What to do:
Would you restate all the data that follows, word for word?

***

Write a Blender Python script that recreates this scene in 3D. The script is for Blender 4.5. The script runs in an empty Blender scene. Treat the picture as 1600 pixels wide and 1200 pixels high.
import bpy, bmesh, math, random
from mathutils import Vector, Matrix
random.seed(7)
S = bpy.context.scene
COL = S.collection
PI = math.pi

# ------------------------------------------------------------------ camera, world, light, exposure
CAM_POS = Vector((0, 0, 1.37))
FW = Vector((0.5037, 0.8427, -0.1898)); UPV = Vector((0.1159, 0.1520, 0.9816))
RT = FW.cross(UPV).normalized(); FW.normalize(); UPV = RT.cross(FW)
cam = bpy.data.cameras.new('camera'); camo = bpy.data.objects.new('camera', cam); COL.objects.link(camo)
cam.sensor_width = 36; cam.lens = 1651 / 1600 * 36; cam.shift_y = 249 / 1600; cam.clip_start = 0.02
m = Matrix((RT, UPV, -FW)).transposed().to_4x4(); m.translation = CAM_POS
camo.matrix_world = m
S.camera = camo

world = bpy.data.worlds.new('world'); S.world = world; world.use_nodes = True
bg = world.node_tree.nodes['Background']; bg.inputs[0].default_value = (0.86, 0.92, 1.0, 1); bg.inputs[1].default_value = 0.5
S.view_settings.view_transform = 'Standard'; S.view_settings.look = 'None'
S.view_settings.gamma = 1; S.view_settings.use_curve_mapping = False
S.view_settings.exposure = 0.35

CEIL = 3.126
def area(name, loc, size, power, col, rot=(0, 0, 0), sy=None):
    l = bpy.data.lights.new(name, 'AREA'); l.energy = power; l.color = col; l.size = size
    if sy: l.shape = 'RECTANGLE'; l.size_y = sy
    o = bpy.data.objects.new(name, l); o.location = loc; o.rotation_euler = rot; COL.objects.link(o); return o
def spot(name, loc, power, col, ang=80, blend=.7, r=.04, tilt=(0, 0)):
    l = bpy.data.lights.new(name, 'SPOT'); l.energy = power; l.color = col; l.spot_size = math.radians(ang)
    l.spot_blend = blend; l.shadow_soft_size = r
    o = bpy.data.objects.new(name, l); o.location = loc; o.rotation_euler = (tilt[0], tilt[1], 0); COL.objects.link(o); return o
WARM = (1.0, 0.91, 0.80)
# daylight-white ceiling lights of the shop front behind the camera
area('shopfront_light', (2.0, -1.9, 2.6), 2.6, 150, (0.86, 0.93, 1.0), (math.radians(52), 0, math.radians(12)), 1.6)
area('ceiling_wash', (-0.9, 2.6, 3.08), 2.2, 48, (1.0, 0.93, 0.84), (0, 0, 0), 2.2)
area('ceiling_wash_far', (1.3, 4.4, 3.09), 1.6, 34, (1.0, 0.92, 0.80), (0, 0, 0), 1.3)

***

Output of the exercise:
Write a Blender Python script that recreates this scene in 3D. The script is for Blender 4.5. The script runs in an empty Blender scene. Treat the picture as 1600 pixels wide and 1200 pixels high.
import bpy, bmesh, math, random
from mathutils import Vector, Matrix
random.seed(7)
S = bpy.context.scene
COL = S.collection
PI = math.pi

# ------------------------------------------------------------------ camera, world, light, exposure
CAM_POS = Vector((0, 0, 1.37))
FW = Vector((0.5037, 0.8427, -0.1898)); UPV = Vector((0.1159, 0.1520, 0.9816))
RT = FW.cross(UPV).normalized(); FW.normalize(); UPV = RT.cross(FW)
cam = bpy.data.cameras.new('camera'); camo = bpy.data.objects.new('camera', cam); COL.objects.link(camo)
cam.sensor_width = 36; cam.lens = 1651 / 1600 * 36; cam.shift_y = 249 / 1600; cam.clip_start = 0.02
m = Matrix((RT, UPV, -FW)).transposed().to_4x4(); m.translation = CAM_POS
camo.matrix_world = m
S.camera = camo

world = bpy.data.worlds.new('world'); S.world = world; world.use_nodes = True
bg = world.node_tree.nodes['Background']; bg.inputs[0].default_value = (0.86, 0.92, 1.0, 1); bg.inputs[1].default_value = 0.5
S.view_settings.view_transform = 'Standard'; S.view_settings.look = 'None'
S.view_settings.gamma = 1; S.view_settings.use_curve_mapping = False
S.view_settings.exposure = 0.35

CEIL = 3.126
def area(name, loc, size, power, col, rot=(0, 0, 0), sy=None):
    l = bpy.data.lights.new(name, 'AREA'); l.energy = power; l.color = col; l.size = size
    if sy: l.shape = 'RECTANGLE'; l.size_y = sy
    o = bpy.data.objects.new(name, l); o.location = loc; o.rotation_euler = rot; COL.objects.link(o); return o
def spot(name, loc, power, col, ang=80, blend=.7, r=.04, tilt=(0, 0)):
    l = bpy.data.lights.new(name, 'SPOT'); l.energy = power; l.color = col; l.spot_size = math.radians(ang)
    l.spot_blend = blend; l.shadow_soft_size = r
    o = bpy.data.objects.new(name, l); o.location = loc; o.rotation_euler = (tilt[0], tilt[1], 0); COL.objects.link(o); return o
WARM = (1.0, 0.91, 0.80)
# daylight-white ceiling lights of the shop front behind the camera
area('shopfront_light', (2.0, -1.9, 2.6), 2.6, 150, (0.86, 0.93, 1.0), (math.radians(52), 0, math.radians(12)), 1.6)
area('ceiling_wash', (-0.9, 2.6, 3.08), 2.2, 48, (1.0, 0.93, 0.84), (0, 0, 0), 2.2)
area('ceiling_wash_far', (1.3, 4.4, 3.09), 1.6, 34, (1.0, 0.92, 0.80), (0, 0, 0), 1.3)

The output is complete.